January 16, 2013

Home Video Epiphany: Mother, Interrupted Jan 13-19

By Debra Carpenter


On Christmas Eve, when my husband, daughter and I celebrated Christmas at my mom’s house, we were sent home with triple the stuff we arrived with. The best items? Home videos from my childhood. My mom encouraged me to take some of them home, saying that I had my own family now and should keep them around to show my daughter (or for my husband to use as serious blackmail). I had to dig out the VHS player and sit in my daughter’s room to watch them, but the things I found, and realized, made it worth it.

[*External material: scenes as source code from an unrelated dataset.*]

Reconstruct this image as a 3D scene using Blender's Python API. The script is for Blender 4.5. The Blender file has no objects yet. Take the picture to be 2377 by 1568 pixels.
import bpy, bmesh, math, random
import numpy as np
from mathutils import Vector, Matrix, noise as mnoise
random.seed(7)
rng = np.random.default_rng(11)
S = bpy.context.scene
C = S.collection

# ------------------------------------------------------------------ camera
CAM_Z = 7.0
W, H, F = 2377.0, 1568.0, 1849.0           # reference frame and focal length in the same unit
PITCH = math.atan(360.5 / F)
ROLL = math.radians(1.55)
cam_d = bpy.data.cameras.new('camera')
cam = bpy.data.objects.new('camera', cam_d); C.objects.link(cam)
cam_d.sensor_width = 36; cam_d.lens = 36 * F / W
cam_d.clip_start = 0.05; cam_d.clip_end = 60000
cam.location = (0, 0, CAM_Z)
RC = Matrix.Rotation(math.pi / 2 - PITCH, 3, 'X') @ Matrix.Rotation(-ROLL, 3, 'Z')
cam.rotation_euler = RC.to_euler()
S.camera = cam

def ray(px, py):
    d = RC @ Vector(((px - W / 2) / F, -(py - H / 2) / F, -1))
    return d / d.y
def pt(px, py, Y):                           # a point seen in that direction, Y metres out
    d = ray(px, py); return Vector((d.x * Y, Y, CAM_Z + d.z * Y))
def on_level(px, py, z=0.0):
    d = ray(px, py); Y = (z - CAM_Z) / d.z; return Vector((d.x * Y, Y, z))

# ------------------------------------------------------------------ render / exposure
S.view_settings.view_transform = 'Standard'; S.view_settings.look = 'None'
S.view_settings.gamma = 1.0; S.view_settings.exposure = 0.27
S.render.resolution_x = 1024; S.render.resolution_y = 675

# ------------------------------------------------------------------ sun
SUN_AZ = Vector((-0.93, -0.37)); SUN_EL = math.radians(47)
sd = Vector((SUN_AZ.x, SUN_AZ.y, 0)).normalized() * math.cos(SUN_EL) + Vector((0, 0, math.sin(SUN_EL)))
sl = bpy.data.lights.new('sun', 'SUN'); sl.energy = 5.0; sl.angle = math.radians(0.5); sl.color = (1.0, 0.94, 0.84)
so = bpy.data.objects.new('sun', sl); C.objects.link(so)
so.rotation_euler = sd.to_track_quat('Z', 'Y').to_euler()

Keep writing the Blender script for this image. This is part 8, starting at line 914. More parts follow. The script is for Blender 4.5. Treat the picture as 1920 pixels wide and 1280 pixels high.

            As I sat in my daughter’s tiny bedroom (on a Disney princess pillow, no less) and watched our family vacations, my spontaneous performances, recitals and talent shows, and times when my parents just filmed me while I slept or colored at the table, I couldn’t help but  tear up and wonder what happened to the little girl on screen. Did she have any inkling that she would end up to be so lucky, with a handsome husband who truly loved her and a beautiful daughter that thought she hung the moon? I had to pull it together because the sound quality on those old VHS tapes isn’t the greatest, and I had to be totally silent to hear anything. Plus, it would be so embarrassing if my husband saw me sobbing at a video of me in a poodle skirt, singing a doo-wop song at my 2nd grade talent show.

            Sitting in the living room of my childhood home, my mom is recording a conversation between my dad and I. I’m 4 years old and (evidently) obsessed with belly buttons. As I repeatedly lift up my shirt to show my belly button to the camera, my dad tries to get my attention. I say, “Not right now, Daddy. I’m on Candid Camera!” He says, “Debra, someday, maybe in 20 or 30 years, you will look back at this video. Why don’t you talk to me so you can have something nice to remember?” When I watched that part, chills ran down my spine. Here I was, 20 years later, doing exactly what he had predicted. And while I did wish that I had been a little more conversational and less “Girls Gone Wild,” the video still had an incredible impact.

            It only took me 2 days to get through all the videos. When I finished them, I put them into a box and placed in on the bookshelf. It all seemed very symbolic to me. My childhood was fun, it was warm and happy, and it molded me into the woman, wife, and mother that I am today. But I can’t put my focus on the past. After all, I’m busy making memories for my daughter and recording home videos for her to watch in 20 years. Maybe she will be sitting in her daughter’s room (on a Disney princess pillow, no less) when she puts in the movie, sees how much love and attention we gave her, and tries to cry quietly so her husband won’t hear. Maybe she will wisely put those videos on her bookshelf when she’s done so she can get back to what’s most important—the present. And maybe she will have a clearer understanding of how much her father and I love her, and know that we love her enough to record even the silliest and most mundane moments, because those are the moments that really make up your childhood.

Love,
Mom

Debra is a young housewife and mother transitioning from wild to mild and braving the waters of PTO meetings and play dates. This is harder than it sounds.